4. In the light of the applicants’ allegations and the documents which have been submitted, would they face a real risk of being subjected to treatment in breach of Article 3 of the Convention if returned to Belarus or Syria?

5. Were the applicants, aliens in the respondent State, expelled as part of a collective measure, in breach of Article 4 of Protocol No. 4? Reference is made to the applicants’ allegation that they were expelled from Polish territory without any formal decision or any decision against which they could effectively appeal and without consideration of their individual situation as aliens requesting international protection (see M.K. and Others v. Poland , cited above §§ 197-209).

6. Did the applicants have at their disposal an effective domestic remedy for their complaints under Articles 2 and 3 of the Convention and Article 4 of Protocol No. 4, as required by Article 13 of the Convention? Reference is made to the applicants’ allegations that they were expelled from the Polish territory without any formal decision or, in situations where decisions were issued, they were based on Article 303b of the Aliens Act of 2013 and were immediately enforceable (see M.K. and Others v. Poland , cited above §§ 147 and 219-220).

7 . Were the applicants deprived of their liberty in breach of Article 5 § 1 of the Convention, considering that officials of both Poland and Belarus allegedly did not allow them to leave the border area? If so, did their deprivation of liberty fall within paragraph (f) of this provision (see: mutatis mutandis Z.A. and Others v. Russia [GC], nos. 61411/15 and 3 others, § 138 ‑ 163, 21 November 2019; Amuur v. France , 25 June 1996, § 45-49, Reports of Judgments and Decisions 1996-III)?

8. Was the applicants’ alleged deprivation of liberty referred to above “in accordance with a procedure prescribed by law”?

9. Were the applicants informed promptly, in a language which they understood, of the reasons for their deprivation of liberty, as required by Article 5 § 2 of the Convention?

10. Did the applicants have at their disposal an effective procedure whereby they could challenge the lawfulness of their deprivation of liberty, as required by Article 5 § 4 of the Convention?

11. Were the applicants deprived of their liberty in breach of Article 5 § 1 (f) of the Convention? In particular, was their detention in the Czeremcha Border Guard Post and in the Czerwony Bór Guarded Centre for Foreigners lawful in terms of domestic law and free from arbitrariness, as required by Article 5 § 1 (f) (see: Saadi v. the United Kingdom [GC], no. 13229/03, § 74, ECHR 2008). Did it respect the State obligations in the context of immigration detention of minors (see: M.H. and Others v. Croatia , cited above, §§ 236-239)?
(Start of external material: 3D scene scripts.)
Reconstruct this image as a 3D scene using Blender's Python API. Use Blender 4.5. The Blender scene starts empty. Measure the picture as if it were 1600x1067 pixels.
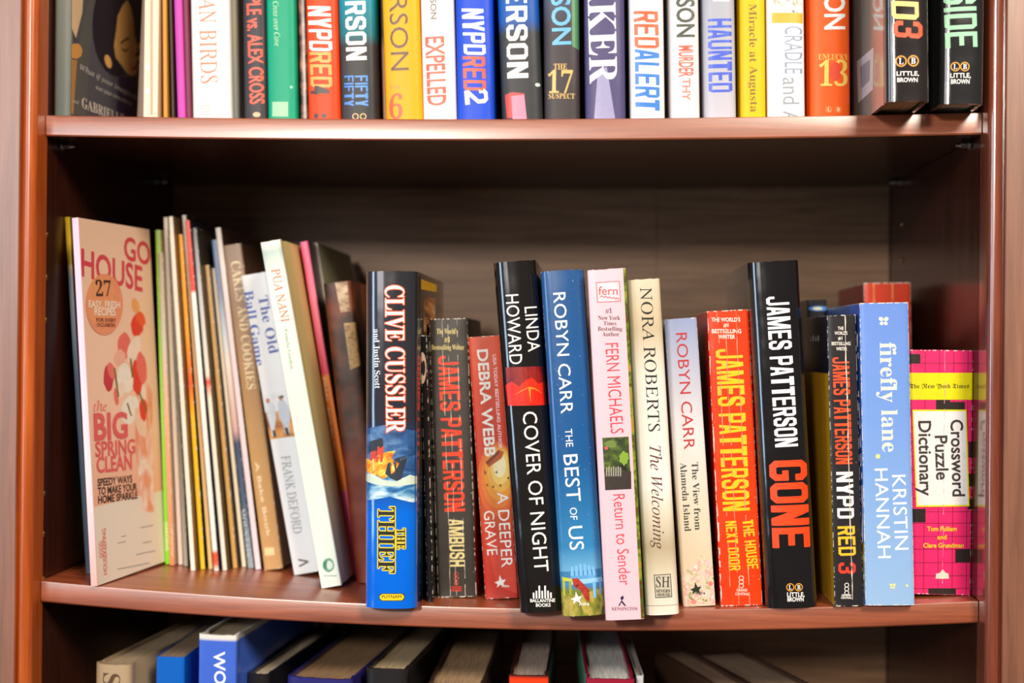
import bpy, bmesh, math, random
from mathutils import Vector, Matrix
random.seed(7)
SC = bpy.context.scene
COL = SC.collection
# ---------------------------------------------------------------- camera
W, H = 0.6618, 0.3358            # opening width, height between the two shelves
CAM = Vector((0.3987, -0.9069, 0.1710))
YAW, PITCH, ROLL, FPX = 0.06572, 0.00464, 0.00911, 2017.6
fwd = Vector((-math.sin(YAW)*math.cos(PITCH), math.cos(YAW)*math.cos(PITCH), math.sin(PITCH)))
r_ = fwd.cross(Vector((0, 0, 1))).normalized(); u_ = r_.cross(fwd)
cr, sr = math.cos(ROLL), math.sin(ROLL)
RT = cr*r_ + sr*u_; UP = -sr*r_ + cr*u_
cd = bpy.data.cameras.new('camera'); cam = bpy.data.objects.new('camera', cd); COL.objects.link(cam)
cam.matrix_world = Matrix(((RT.x, UP.x, -fwd.x, CAM.x), (RT.y, UP.y, -fwd.y, CAM.y), (RT.z, UP.z, -fwd.z, CAM.z), (0, 0, 0, 1)))
cd.sensor_width = 36; cd.lens = FPX*36/1600; cd.clip_start = 0.02
cd.dof.use_dof = True; cd.dof.focus_distance = 0.885; cd.dof.aperture_fstop = 3.4; cd.dof.aperture_blades = 0
SC.camera = cam
# ---------------------------------------------------------------- world, lights, exposure
wd = bpy.data.worlds.new('world'); SC.world = wd; wd.use_nodes = True
bg = wd.node_tree.nodes['Background']; bg.inputs[0].default_value = (1.0, 0.90, 0.82, 1); bg.inputs[1].default_value = 0.09
def area(name, loc, target, sx, sy, power, col):
    l = bpy.data.lights.new(name, 'AREA'); l.shape = 'RECTANGLE'; l.size = sx; l.size_y = sy; l.energy = power; l.color = col
    o = bpy.data.objects.new(name, l); COL.objects.link(o); o.location = loc
    o.rotation_euler = (Vector(target)-Vector(loc)).to_track_quat('-Z', 'Y').to_euler(); return o
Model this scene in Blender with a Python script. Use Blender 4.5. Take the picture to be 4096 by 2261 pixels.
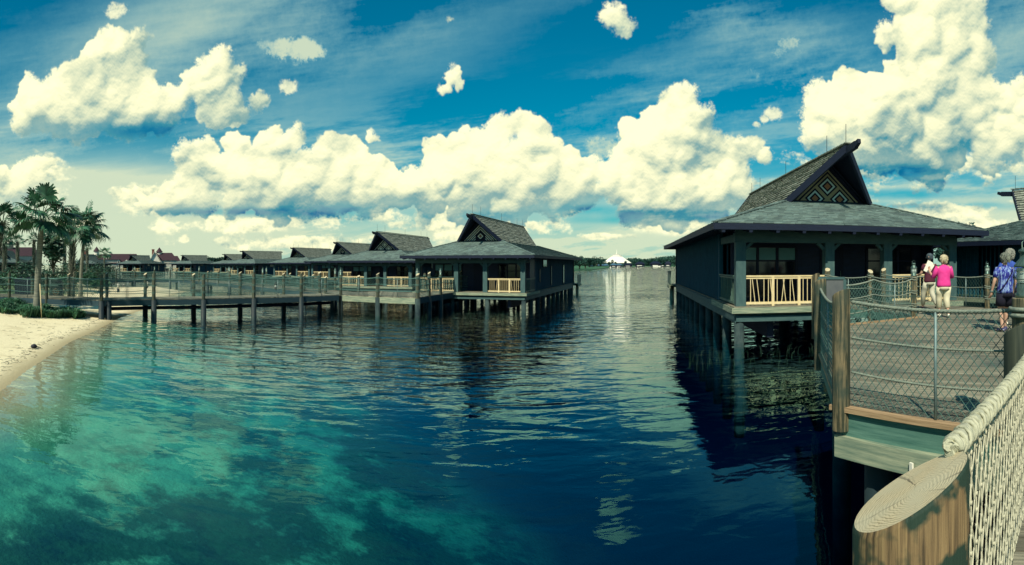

12. Was the procedure whereby the applicants sought to challenge the lawfulness of their detention, including its extension, in conformity with Article 5 § 4 of the Convention? In particular, was the principle of equality of arms between the applicant and Border Guards respected in the present case? Were the decisions dismissing the applicants’ appeals sufficiently reasoned (see: G.B. and Others v. Turkey , no. 4633/15, § 176, 17 October 2019)? Reference is also made to the fact that the applicants were not brought to a hearing at which their appeals against detention were examined.

13. Did the applicants’ placement in the Czeremcha Border Guard Post and in the Czerwony Bór Guarded Centre for Foreigners amount to treatment contrary to Article 3 of the Convention (see: M.H. and Others v. Croatia , nos. 15670/18 and 43115/18, §§ 183-186, 18 November 2021)?

14. Was the applicants’ detention in breach of their right to respect for their private and/or family life, guaranteed by Article 8 of the Convention (see: Bistieva and Others v. Poland , no. 75157/14, §§ 72-88, 10 April 2018)?